Do you have skin in the game?


Someone once said bad strategy is just a statement of desires rather than a plan for overcoming obstacles.

Wise words.

National Road Carriers has been consistently calling for a 50-year plan for roading. We got 30 years with the National Infrastructure Plan. We’ll take it.

But we haven’t stopped there. The NRC board and the team have been taking a long, hard look at what this industry needs to succeed now and in the future.

We’ve established our clear vision: we are here to build a safe, effective and resilient supply chain that supports productivity and prosperity for our members and the wider industry.

It is about setting the conditions today that enable the transport sector to thrive tomorrow and beyond.
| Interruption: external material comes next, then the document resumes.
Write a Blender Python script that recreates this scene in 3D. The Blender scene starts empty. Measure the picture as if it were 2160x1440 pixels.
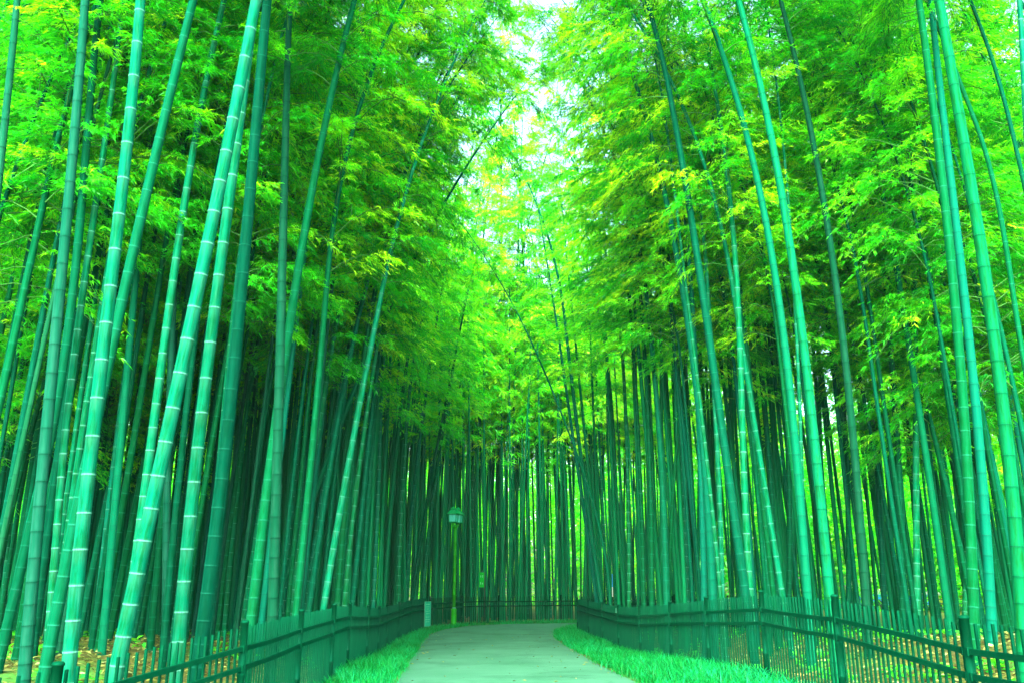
import bpy, math, random
import numpy as np
from mathutils import Vector, Matrix

rng = np.random.default_rng(7)
random.seed(7)
sc = bpy.context.scene
COL = sc.collection
R = math.radians

# ------------------------------------------------------------------ camera
EYE = 1.35
PITCH = R(15.97)
F = 1800.0
cam_d = bpy.data.cameras.new("camera")
cam_d.sensor_width = 36.0
cam_d.lens = 30.0
cam_d.clip_start = 0.1
cam_d.clip_end = 2000.0
cam = bpy.data.objects.new("camera", cam_d)
cam.location = (0, 0, EYE)
cam.rotation_euler = (R(90) + PITCH, 0, 0)
COL.objects.link(cam)
sc.camera = cam


def at(px, py, Y):
    """point at forward distance Y seen at pixel (px, py) of the 2160 x 1440 photograph"""
    u = (px - 1080) / F
    v = (720 - py) / F
    d = Vector((u, math.cos(PITCH) - v * math.sin(PITCH), math.sin(PITCH) + v * math.cos(PITCH)))
    t = Y / d.y
    return Vector((0, 0, EYE)) + d * t


# ------------------------------------------------------------------ tagging
def tag(o, label=None, cat=None, group=None, kind=None):
    if label: o["label"] = label
    if cat: o["category"] = cat
    if group: o["group"] = group
    if kind: o["kind"] = kind
    return o


def empty(name, loc=(0, 0, 0), rz=0.0):
    o = bpy.data.objects.new(name, None)
    o.empty_display_size = 0.2
    o.location = loc
    o.rotation_euler = (0, 0, rz)
    COL.objects.link(o)
    return o


def link(name, me, parent=None):
    o = bpy.data.objects.new(name, me)
    COL.objects.link(o)
    if parent is not None:
        o.parent = parent
    return o


# ------------------------------------------------------------------ mesh helpers
def mesh_np(name, verts, faces, mat, attrs=None, smooth=False, vec_attrs=None):
    """verts (n,3); faces: list of (m,k) int arrays"""
    me = bpy.data.meshes.new(name)
    verts = np.asarray(verts, dtype=np.float32)
    me.vertices.add(len(verts))
    me.vertices.foreach_set("co", verts.ravel())
    tot = []
    idx = []
    for fa in faces:
        fa = np.asarray(fa, dtype=np.int32)
        if len(fa) == 0: continue
        tot.append(np.full(len(fa), fa.shape[1], dtype=np.int32))
        idx.append(fa.ravel())
    tot = np.concatenate(tot)
    idx = np.concatenate(idx)
    me.loops.add(len(idx))
    me.loops.foreach_set("vertex_index", idx)
    me.polygons.add(len(tot))
    starts = np.concatenate([[0], np.cumsum(tot)[:-1]]).astype(np.int32)
    me.polygons.foreach_set("loop_start", starts)
    try:
        me.polygons.foreach_set("loop_total", tot)
    except Exception:
        pass
    if smooth:
        me.polygons.foreach_set("use_smooth", np.ones(len(tot), dtype=bool))
    me.materials.append(mat)
    for k, a in (attrs or {}).items():
        at_ = me.attributes.new(k, 'FLOAT', 'POINT')
        at_.data.foreach_set("value", np.asarray(a, dtype=np.float32))
    for k, a in (vec_attrs or {}).items():
        at_ = me.attributes.new(k, 'FLOAT_VECTOR', 'POINT')
        at_.data.foreach_set("vector", np.asarray(a, dtype=np.float32).ravel())
    me.update(calc_edges=True)
    me.validate()
    return me


class MB:
    """collects boxes, bars, lathes and tubes into one mesh"""
    def __init__(self):
        self.v = []; self.q = []; self.t = []; self.n = 0
        self.ng = []

    def add(self, verts, faces):
        b = self.n
        self.v.extend([tuple(p) for p in verts]); self.n += len(verts)
        for f in faces:
            self.ng.append([i + b for i in f])
        return self

    def bar(self, a, b, w, h, up=Vector((0, 0, 1)), bev=0.0):
        """box of section w (sideways) x h (along up) from a to b"""
        a = Vector(a); b = Vector(b)
        d = (b - a).normalized()
        s = d.cross(up)
        if s.length < 1e-5: s = Vector((1, 0, 0))
        s.normalize(); u = s.cross(d).normalized()
        if bev <= 0:
            sec = [(-w/2, -h/2), (w/2, -h/2), (w/2, h/2), (-w/2, h/2)]
        else:
            e = bev
            sec = [(-w/2+e, -h/2), (w/2-e, -h/2), (w/2, -h/2+e), (w/2, h/2-e), (w/2-e, h/2), (-w/2+e, h/2), (-w/2, h/2-e), (-w/2, -h/2+e)]
        k = len(sec)
        vs = [a + s*x + u*y for x, y in sec] + [b + s*x + u*y for x, y in sec]
        fs = [(i, (i+1) % k, k + (i+1) % k, k + i) for i in range(k)] + [tuple(range(k))[::-1], tuple(range(k, 2*k))]
        return self.add(vs, fs)

    def box(self, c, sx, sy, sz, rz=0.0):
        cx, cy, cz = c
        ca, sa = math.cos(rz), math.sin(rz)
        vs = []
        for z in (-sz/2, sz/2):
            for x, y in ((-sx/2, -sy/2), (sx/2, -sy/2), (sx/2, sy/2), (-sx/2, sy/2)):
                vs.append((cx + x*ca - y*sa, cy + x*sa + y*ca, cz + z))
        return self.add(vs, [(3, 2, 1, 0), (4, 5, 6, 7), (0, 1, 5, 4), (1, 2, 6, 5), (2, 3, 7, 6), (3, 0, 4, 7)])

    def lathe(self, prof, seg=16, c=(0, 0, 0), rot=0.0):
        """prof: list of (radius, z)"""
        vs = []; fs = []
        for r, z in prof:
            for i in range(seg):
                a = 2*math.pi*i/seg + rot
                vs.append((c[0] + r*math.cos(a), c[1] + r*math.sin(a), c[2] + z))
        n = len(prof)
        for j in range(n-1):
            for i in range(seg):
                fs.append((j*seg+i, j*seg+(i+1) % seg, (j+1)*seg+(i+1) % seg, (j+1)*seg+i))
        fs.append(tuple(range(seg))[::-1]); fs.append(tuple(range((n-1)*seg, n*seg)))
        return self.add(vs, fs)

    def build(self, name, mat, parent=None, smooth=False):
        me = bpy.data.meshes.new(name)
        me.from_pydata(self.v, [], self.ng)
        if smooth:
            for p in me.polygons: p.use_smooth = True
        me.materials.append(mat)
        me.update()
        return link(name, me, parent)


# ------------------------------------------------------------------ materials
def newmat(name):
    m = bpy.data.materials.new(name)
    m.use_nodes = True
    nt = m.node_tree
    for n in list(nt.nodes): nt.nodes.remove(n)
    return m, nt, nt.nodes, nt.links


def N(nt, typ, **kw):
    n = nt.nodes.new(typ)
    for k, v in kw.items():
        if k.startswith("i_"):
            n.inputs[k[2:].replace("_", " ")].default_value = v
        else:
            setattr(n, k, v)
    return n


def ramp(nt, fac, stops):
    r = nt.nodes.new("ShaderNodeValToRGB")
    el = r.color_ramp.elements
    while len(el) < len(stops): el.new(0.5)
    for e, (p, c) in zip(el, stops):
        e.position = p; e.color = (c[0], c[1], c[2], 1)
    nt.links.new(fac, r.inputs[0])
    return r.outputs[0]


def mixc(nt, fac, a, b, blend='MIX'):
    m = nt.nodes.new("ShaderNodeMix"); m.data_type = 'RGBA'; m.blend_type = blend
    for s, i in ((fac, 0), (a, 6), (b, 7)):
        if hasattr(s, "links") or hasattr(s, "is_linked"):
            nt.links.new(s, m.inputs[i])
        elif i == 0: m.inputs[0].default_value = s
        else: m.inputs[i].default_value = (s[0], s[1], s[2], 1)
    return m.outputs[2]


def principled(nt, color, rough=0.6, spec=0.3, tint=(0.15, 1.0, 0.55), **kw):
    p = nt.nodes.new("ShaderNodeBsdfPrincipled")
    if hasattr(color, "links"): nt.links.new(color, p.inputs["Base Color"])
    else: p.inputs["Base Color"].default_value = (*color, 1)
    if hasattr(rough, "links"): nt.links.new(rough, p.inputs["Roughness"])
    else: p.inputs["Roughness"].default_value = rough
    p.inputs["Specular IOR Level"].default_value = spec
    p.inputs["Specular Tint"].default_value = (*tint, 1)
    for k, v in kw.items():
        p.inputs[k.replace("_", " ")].default_value = v
    o = nt.nodes.new("ShaderNodeOutputMaterial")
    nt.links.new(p.outputs[0], o.inputs[0])
    return p


def coated(nt, color, gloss=0.05, rough=0.45, tint=(0.04, 0.85, 0.5)):
    """matt pigment under a thin tinted gloss"""
    d = nt.nodes.new("ShaderNodeBsdfDiffuse")
    if hasattr(color, "links"): nt.links.new(color, d.inputs[0])
    else: d.inputs[0].default_value = (*color, 1)
    g = nt.nodes.new("ShaderNodeBsdfGlossy"); g.inputs["Color"].default_value = (*tint, 1); g.inputs["Roughness"].default_value = rough
    lw = nt.nodes.new("ShaderNodeLayerWeight"); lw.inputs[0].default_value = 0.18
    mu = nt.nodes.new("ShaderNodeMath"); mu.operation = 'MULTIPLY_ADD'; mu.inputs[1].default_value = gloss*0.8; mu.inputs[2].default_value = gloss*0.12; mu.use_clamp = True
    nt.links.new(lw.outputs["Fresnel"], mu.inputs[0])
    mx = nt.nodes.new("ShaderNodeMixShader")
    nt.links.new(mu.outputs[0], mx.inputs[0]); nt.links.new(d.outputs[0], mx.inputs[1]); nt.links.new(g.outputs[0], mx.inputs[2])
    o = nt.nodes.new("ShaderNodeOutputMaterial"); nt.links.new(mx.outputs[0], o.inputs[0])
    return d, g


def noise(nt, vec=None, scale=5.0, detail=3.0, rough=0.55, dim='3D'):
    n = nt.nodes.new("ShaderNodeTexNoise")
    n.inputs["Scale"].default_value = scale
    n.inputs["Detail"].default_value = detail
    n.inputs["Roughness"].default_value = rough
    if vec is not None: nt.links.new(vec, n.inputs["Vector"])
    return n.outputs["Fac"]


def texco(nt, which="Object"):
    return nt.nodes.new("ShaderNodeTexCoord").outputs[which]


def mapping(nt, vec, scale):
    m = nt.nodes.new("ShaderNodeMapping")
    m.inputs["Scale"].default_value = scale
    nt.links.new(vec, m.inputs["Vector"])
    return m.outputs[0]


def attr(nt, name, out="Fac"):
    a = nt.nodes.new("ShaderNodeAttribute")
    a.attribute_name = name
    return a.outputs[out]


def bump(nt, p, h, strength=0.3, dist=0.01):
    b = nt.nodes.new("ShaderNodeBump")
    b.inputs["Strength"].default_value = strength
    b.inputs["Distance"].default_value = dist
    nt.links.new(h, b.inputs["Height"])
    nt.links.new(b.outputs[0], p.inputs["Normal"])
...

So far, so simple. Or is it?

The challenge confronting New Zealand is that we have a bunch of foundational changes happening all at once. And as every good structural engineer knows, the more foundations you fix at once, the more unstable the building becomes.

We have a roading infrastructure deficit, and the plan to address it has a $6 billion funding gap forecast by NZTA by the end of the decade. At the same time, the bonnet is up on how we pay for roads, with fuel excise duty take falling away as engines get more efficient and EVs grow. In the middle of this we have an emissions reduction plan that demands an ambitious replacement of the transport fleet from fossil fuels to zero-emissions vehicles.

Sharp-eyed readers will notice none of these big-ticket items aim to improve the freight task’s productivity, efficiency or safety.

Keeping our eye on this ball matters. Get it wrong, dent freight transport productivity, and that adds up to everyone having to pay more for all their goods as more expensive transport costs are tacked on – something our fragile economy can ill afford.

Don’t get us wrong – NRC supports these initiatives. We want better roading, so we must find better ways to pay our fair share for them.

We want to reduce carbon emissions of the road freight transport fleet. Our future depends on it.

But we don’t want them at the expense of productivity, efficiency and safety. They have to be an “and” and not an “or”.

So, who is keeping their eye on freight efficiency as an explicit goal in government?

We’ve asked around, and we don’t like the answers.

Not one to sit on the sidelines complaining, NRC is picking up the ball ourselves.

Our call to government is clear: every initiative that impacts the freight task, in government and across industry, should be delivering productivity, efficiency, safety or resilience gains. If they aren’t, we need to ask why we are doing them.

How do we do this?

Transport must be planned as a system, with energy planning in lockstep. We must closely align across transport modes – road, rail, shipping and aviation. The tendency to play one mode off against another as budget winners and losers must stop. A more mature view of working together to grow the freight-task pie needs to replace it.

And we must demand aligned plans and policy objectives from the myriad of government departments, ministries, agencies and organisations that cut across transport.

It’s a big challenge – but NRC is ready. Are you?

We can’t do it alone. We have your back but need the road freight industry behind us.

Remember: No skin in the game, no right to complain.

So, step up. Join us and be part of the solution.